Killing by Guardsman in Iraq Called Appropriate

By Josh White
Washington Post Staff Writer
Saturday, July 22, 2006

An investigating officer in Baghdad has recommended that commanders drop voluntary manslaughter and conspiracy charges against a Pennsylvania National Guard soldier after determining that he followed appropriate rules of engagement when he killed an Iraqi man in the insurgent stronghold of Ramadi in February.

Army Lt. Col. John W. McClory found that Spec. Nathan B. Lynn, 21, of South Williamsport, Pa., did nothing wrong in shooting Gani Ahmad Zaben in the post-curfew darkness outside a group of homes on Feb. 15. McClory ruled that Lynn thought the man was armed with an AK-47 and believed he was a threat.

Military officials allege that Lynn improperly fired on the man and then conspired with other members of his unit to plant a weapon in a pool of blood near the body to cover up the crime. But evidence presented at an Article 32 hearing in Baghdad this week -- a hearing similar to a civilian grand jury -- convinced McClory that Lynn followed the rules of engagement, or ROE, when he "lawfully" killed Zaben in an area that had been the scene of frequent insurgent attacks. He also concluded that Lynn did not play a role in placing an AK-47 near the man's body.

"Although evidence in this case indicates that the victim was in fact unarmed, sufficient evidence was presented that SPC Lynn thought the man was armed, perceived hostile intent from the movement of the victim in an active area of combat operations, and acted within the ROE in engaging the target with deadly force," McClory wrote in his report to commanders on Thursday.

Lt. Gen. Peter Chiarelli, who commands Multinational Corps-Iraq, is expected to make a final decision in the case this weekend, and Lynn's military defense attorney said he has "high expectations" that Chiarelli will follow the recommendation.

The military ROE in Iraq are central to most homicide cases against U.S. troops and are at the heart of a major investigation into the killings of two dozen civilians in a group of homes in Haditha. Lawyers representing several Marines in that case -- which has so far yielded no charges -- have said they plan to argue that their clients were following the ROE when they thought they were under attack.

Yesterday, the Associated Press reported that four Army soldiers charged with killing three detainees they captured in raids near Samarra told investigators their ROE were to kill "all military-age males." They said commanders authorized the rules for a special mission and initially cleared them of wrongdoing, according to the AP.

Lynn said that in his case, he followed the rules when he shot a man he believed was a threat.

"This is a war, and we were stationed in one of the worst places in Iraq," Lynn said in a telephone interview from Baghdad yesterday. "This fell within the guidelines of my ROE."

Capt. Ben Grimes, who presented the military's case, told McClory that he thinks a court-martial should at least hear the case, because there is evidence of a crime.

"Danger in and of itself does not mean soldiers have carte blanche to act in whatever way they want," Grimes said, according to an audio recording of the proceedings.

Lynn said he shot the man as he and another suspected insurgent moved stealthily toward his position.
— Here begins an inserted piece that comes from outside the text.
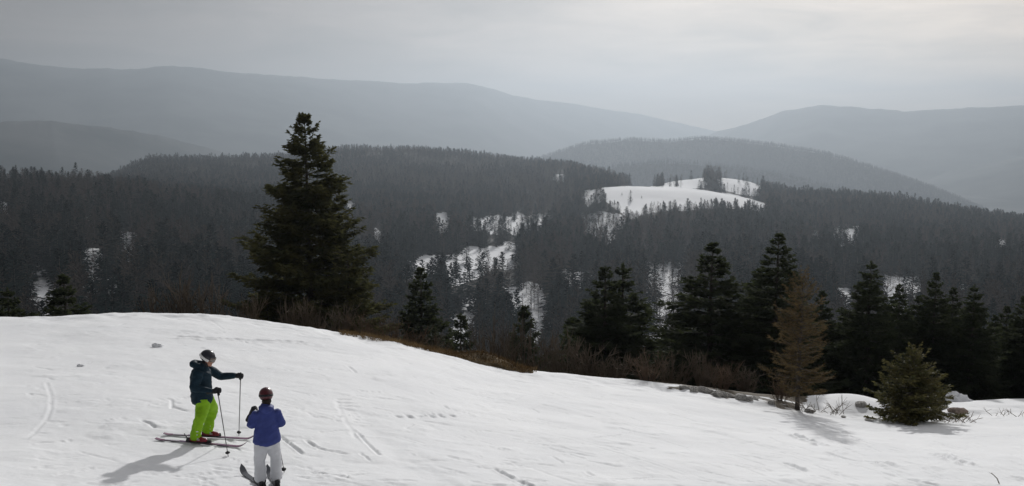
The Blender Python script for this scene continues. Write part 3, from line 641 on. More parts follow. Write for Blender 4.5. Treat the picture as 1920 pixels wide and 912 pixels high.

Another soldier in Lynn's unit, Sgt. Milton Ortiz Jr., allegedly conspired to place an AK-47 found near the scene next to the body. The investigating officer recommended that charges against Ortiz -- including the conspiracy count and unrelated charges of assault and uttering a threat -- go forward.

Capt. James Culp, Lynn's military defense attorney in Iraq, said yesterday that he hopes his client will be able to return to Pennsylvania in the next few days.

"It is very rare for an Article 32 investigating officer to recommend the dismissal of all charges against an accused," Culp said yesterday. "The charges against Specialist Lynn were very serious. The investigating officer's well-grounded recommendation in Specialist Lynn's case demonstrates the Uniform Code of Military Justice at its best."